Friday, November 27, 2015

100 Scariest Movie Moments: #61 The Devil's Backbone

Watching Guillermo del Toro’s Spanish-language films is always fascinating. If you listen to him in interviews, when he talks about his English-language work, he usually only talks about how much fun those projects are in themselves. But when he talks about his Spanish-language work, he talks about what the project means to him on an emotional level. And speaking personally, I think this is largely an issue of budget. Because if a Mexican studio gave him the budget of Pacific Rim, then we’d probably just be watching a movie about giant robots punching giant monsters with subtitles.

Del Toro said he had two concepts that he wanted to communicate with The Devil’s Backbone, both of which I think are seen clearly in the film. The first is the idea of a ghost as a person trapped reliving the same experiences over and over again. My understanding is that this is, in fact, his literal belief.

The second point he wanted to make was that childhood is not a happy time. Being a child, and therefore powerless, is scary. He feels that most film makers have forgotten what it’s like to be a child, and he wanted to capture the real sense of the experience.

The movie takes place during the Spanish Civil War and is centered around an orphanage. A young boy named Carlos (Fernando Tielve), not knowing that his father has been killed, is taken to the orphanage for what he believes to be a temporary stay. And while there, he discovers that there’s an unexploded bomb dropped by Franco’s military sitting in the yard, and a mysterious, ghostly presence haunting the building.

The villain of this movie, Jacinto (Eduardo Noriega), is probably one of the better movie villains I’ve seen. He’s a young man who grew up in the orphanage and now works there. Notably, the first time I saw this movie, it actually took me by surprise that he was the villain. That may partially be because I was expecting Franco’s forces to arrive, but also because he’s portrayed quite sympathetically. He’s gruff and unpleasant, but he’s also in the middle of the Spanish Civil War. Furthermore, he seems to display at least some level of empathy with the children due to having grown up there himself. But his eventual revelation as a villain is handled with enough build-up to make it believable.
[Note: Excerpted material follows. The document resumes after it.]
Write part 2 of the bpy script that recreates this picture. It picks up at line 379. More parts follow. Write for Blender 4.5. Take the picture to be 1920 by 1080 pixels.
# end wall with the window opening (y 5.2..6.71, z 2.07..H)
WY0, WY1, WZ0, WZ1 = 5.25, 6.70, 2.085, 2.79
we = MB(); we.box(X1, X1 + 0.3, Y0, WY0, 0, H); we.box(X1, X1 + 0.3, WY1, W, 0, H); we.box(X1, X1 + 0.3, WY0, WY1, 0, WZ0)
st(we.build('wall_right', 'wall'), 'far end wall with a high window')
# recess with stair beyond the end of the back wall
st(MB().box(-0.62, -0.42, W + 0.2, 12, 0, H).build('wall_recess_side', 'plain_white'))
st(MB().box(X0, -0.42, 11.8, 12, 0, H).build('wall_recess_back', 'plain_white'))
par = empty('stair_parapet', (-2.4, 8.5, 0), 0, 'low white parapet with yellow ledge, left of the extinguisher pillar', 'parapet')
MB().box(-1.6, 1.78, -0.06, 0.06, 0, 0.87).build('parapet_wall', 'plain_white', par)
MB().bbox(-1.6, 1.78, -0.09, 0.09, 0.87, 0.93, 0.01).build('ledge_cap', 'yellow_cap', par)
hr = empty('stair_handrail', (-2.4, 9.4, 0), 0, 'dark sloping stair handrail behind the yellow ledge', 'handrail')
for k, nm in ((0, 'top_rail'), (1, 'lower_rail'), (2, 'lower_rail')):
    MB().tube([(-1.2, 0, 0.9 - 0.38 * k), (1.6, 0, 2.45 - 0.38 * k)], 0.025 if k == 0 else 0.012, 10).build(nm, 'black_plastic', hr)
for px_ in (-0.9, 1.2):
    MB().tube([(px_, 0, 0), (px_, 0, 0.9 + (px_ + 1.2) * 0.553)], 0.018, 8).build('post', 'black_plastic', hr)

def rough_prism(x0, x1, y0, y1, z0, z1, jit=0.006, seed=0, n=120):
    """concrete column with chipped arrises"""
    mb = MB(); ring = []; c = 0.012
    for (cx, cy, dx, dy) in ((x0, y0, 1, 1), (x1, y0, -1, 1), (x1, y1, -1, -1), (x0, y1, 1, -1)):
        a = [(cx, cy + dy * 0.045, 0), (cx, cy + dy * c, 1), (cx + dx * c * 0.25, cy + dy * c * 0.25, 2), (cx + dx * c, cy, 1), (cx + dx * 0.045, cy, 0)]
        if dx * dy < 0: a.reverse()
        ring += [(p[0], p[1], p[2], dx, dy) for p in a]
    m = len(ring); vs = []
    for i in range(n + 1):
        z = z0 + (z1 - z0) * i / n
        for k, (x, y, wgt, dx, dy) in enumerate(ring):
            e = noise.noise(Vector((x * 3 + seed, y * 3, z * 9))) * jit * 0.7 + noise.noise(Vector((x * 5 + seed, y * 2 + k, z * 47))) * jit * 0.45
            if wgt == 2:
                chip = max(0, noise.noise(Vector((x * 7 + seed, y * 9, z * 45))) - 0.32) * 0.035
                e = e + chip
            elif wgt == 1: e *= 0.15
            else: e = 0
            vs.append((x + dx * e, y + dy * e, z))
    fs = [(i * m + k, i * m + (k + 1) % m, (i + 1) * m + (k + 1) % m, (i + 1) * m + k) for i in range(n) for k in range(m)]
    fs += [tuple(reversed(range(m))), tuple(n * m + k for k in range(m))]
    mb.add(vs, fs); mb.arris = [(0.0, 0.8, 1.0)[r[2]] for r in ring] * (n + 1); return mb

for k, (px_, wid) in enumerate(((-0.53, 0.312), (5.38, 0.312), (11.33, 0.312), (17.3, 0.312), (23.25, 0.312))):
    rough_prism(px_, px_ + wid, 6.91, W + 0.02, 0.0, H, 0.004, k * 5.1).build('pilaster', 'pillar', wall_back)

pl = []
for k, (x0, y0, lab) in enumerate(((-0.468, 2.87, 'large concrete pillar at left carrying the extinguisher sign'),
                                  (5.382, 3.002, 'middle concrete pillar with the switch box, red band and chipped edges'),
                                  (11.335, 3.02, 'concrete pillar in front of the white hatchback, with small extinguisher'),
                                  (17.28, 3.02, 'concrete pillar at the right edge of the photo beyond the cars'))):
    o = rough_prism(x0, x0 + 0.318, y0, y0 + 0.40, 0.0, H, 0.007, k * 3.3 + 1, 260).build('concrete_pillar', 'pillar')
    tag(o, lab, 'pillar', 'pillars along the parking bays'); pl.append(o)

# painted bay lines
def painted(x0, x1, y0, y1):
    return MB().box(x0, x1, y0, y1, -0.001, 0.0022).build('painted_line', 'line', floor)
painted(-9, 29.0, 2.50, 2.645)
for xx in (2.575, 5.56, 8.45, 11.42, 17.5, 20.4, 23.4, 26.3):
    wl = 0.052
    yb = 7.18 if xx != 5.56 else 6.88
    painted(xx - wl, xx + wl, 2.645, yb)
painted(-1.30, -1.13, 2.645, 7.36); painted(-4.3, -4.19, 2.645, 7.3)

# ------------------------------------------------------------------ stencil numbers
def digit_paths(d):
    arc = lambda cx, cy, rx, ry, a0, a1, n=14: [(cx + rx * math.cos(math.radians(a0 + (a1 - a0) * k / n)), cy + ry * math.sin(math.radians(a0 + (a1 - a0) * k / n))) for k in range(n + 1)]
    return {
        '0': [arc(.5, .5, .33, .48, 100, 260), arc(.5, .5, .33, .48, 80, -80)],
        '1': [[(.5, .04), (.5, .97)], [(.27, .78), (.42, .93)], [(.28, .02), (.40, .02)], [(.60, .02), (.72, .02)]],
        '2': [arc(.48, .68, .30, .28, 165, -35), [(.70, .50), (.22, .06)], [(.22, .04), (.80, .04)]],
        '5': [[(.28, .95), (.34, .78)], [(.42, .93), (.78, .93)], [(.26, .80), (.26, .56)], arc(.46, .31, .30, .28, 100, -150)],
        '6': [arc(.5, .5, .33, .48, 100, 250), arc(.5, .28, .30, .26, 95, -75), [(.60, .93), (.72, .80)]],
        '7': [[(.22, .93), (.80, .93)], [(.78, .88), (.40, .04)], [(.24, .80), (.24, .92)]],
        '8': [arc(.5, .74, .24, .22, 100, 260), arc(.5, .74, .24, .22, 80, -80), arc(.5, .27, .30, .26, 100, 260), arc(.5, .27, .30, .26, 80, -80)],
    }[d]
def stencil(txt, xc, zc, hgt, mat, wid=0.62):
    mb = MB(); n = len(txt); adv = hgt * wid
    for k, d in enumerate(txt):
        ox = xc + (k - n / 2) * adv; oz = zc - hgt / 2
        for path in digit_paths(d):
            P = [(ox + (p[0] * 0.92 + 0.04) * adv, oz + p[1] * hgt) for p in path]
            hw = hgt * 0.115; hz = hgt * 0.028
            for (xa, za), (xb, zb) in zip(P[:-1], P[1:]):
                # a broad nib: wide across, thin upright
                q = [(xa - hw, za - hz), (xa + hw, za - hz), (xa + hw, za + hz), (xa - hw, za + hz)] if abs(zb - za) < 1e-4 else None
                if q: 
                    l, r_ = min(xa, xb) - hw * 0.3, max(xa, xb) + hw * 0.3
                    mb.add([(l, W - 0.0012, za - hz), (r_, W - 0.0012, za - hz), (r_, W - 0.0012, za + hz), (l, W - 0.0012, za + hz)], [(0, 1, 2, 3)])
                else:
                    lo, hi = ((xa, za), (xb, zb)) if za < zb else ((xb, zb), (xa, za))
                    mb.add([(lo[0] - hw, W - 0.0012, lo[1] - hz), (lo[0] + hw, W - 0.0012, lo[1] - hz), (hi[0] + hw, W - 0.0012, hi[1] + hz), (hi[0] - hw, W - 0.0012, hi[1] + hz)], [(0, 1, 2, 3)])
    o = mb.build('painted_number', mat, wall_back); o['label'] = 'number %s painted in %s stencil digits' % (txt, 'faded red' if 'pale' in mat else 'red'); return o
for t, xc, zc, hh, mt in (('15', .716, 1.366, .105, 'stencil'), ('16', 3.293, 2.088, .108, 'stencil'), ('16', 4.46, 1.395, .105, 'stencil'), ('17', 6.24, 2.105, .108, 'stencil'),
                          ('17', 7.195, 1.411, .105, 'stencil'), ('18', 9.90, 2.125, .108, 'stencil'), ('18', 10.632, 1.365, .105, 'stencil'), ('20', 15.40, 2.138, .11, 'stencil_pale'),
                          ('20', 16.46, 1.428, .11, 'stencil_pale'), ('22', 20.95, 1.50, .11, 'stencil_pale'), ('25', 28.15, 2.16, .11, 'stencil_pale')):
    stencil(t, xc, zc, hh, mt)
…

I somewhat question the need for the ghost aspect of this film. The ghost is of a young boy named Santi, (Andreas Muñoz), who was previously murdered by Jacinto, and whose death has not been discovered. The rest of the staff think that he ran off when the bomb fell. The tragedy of his death was tangible enough without the supernatural elements. In fact, I don’t believe that there was a single plot point in this movie that couldn’t have been established, or a single thing that couldn’t have been accomplished by mundane means instead of through this supernatural contrivance. So I’m tempted to say that the ghost would have worked better if its existence had been left ambiguous. However, the visuals are effective enough for me to really, really like the ghost, so I’ll allow Del Toro to have it.

Jacinto’s motivation in the film is to get his hands on some bars of gold which the orphanage is holding. When he’s eventually forced to leave, he returns with a gang of thugs to kill the adults and blow up the orphanage in an effort to get into the safe. This forces the boys to take up arms against Jacinto. Luckily for them, Jacinto is abandoned by his own gang, who are not nearly stupid enough to stay at the orphanage while the war escalates all around it.

The final confrontation is disturbing, primarily because of its novelty. A group of children craft handmade weapons and kill an adult entirely of their own volition. Usually, children wielding the power of violence without adult assistance is something reserved for fantasy. The closest analogy I can think of is Hard Candy, and there’s a strong argument to be made that Haley was entirely in Jeff’s head in that movie.

The movie still ends on a bitter note. Jacinto’s death hasn’t changed the fact that the kids are in the middle of the Spanish Civil War with no one to protect them. Del Toro has also confirmed that the ghost is still repeating his own tragic death, even with his spirit avenged. So in the end, Jacinto’s death achieved nothing beyond the removal of an immediate, physical threat.

I do recommend this movie. It’s creepy, fun, and has a better idea of what it’s like to be a kid than most Hollywood films. I don’t think anyone is going to run screaming from it, and certainly it has its depressing moments, but this isn’t a bloodbath, it’s a tragedy.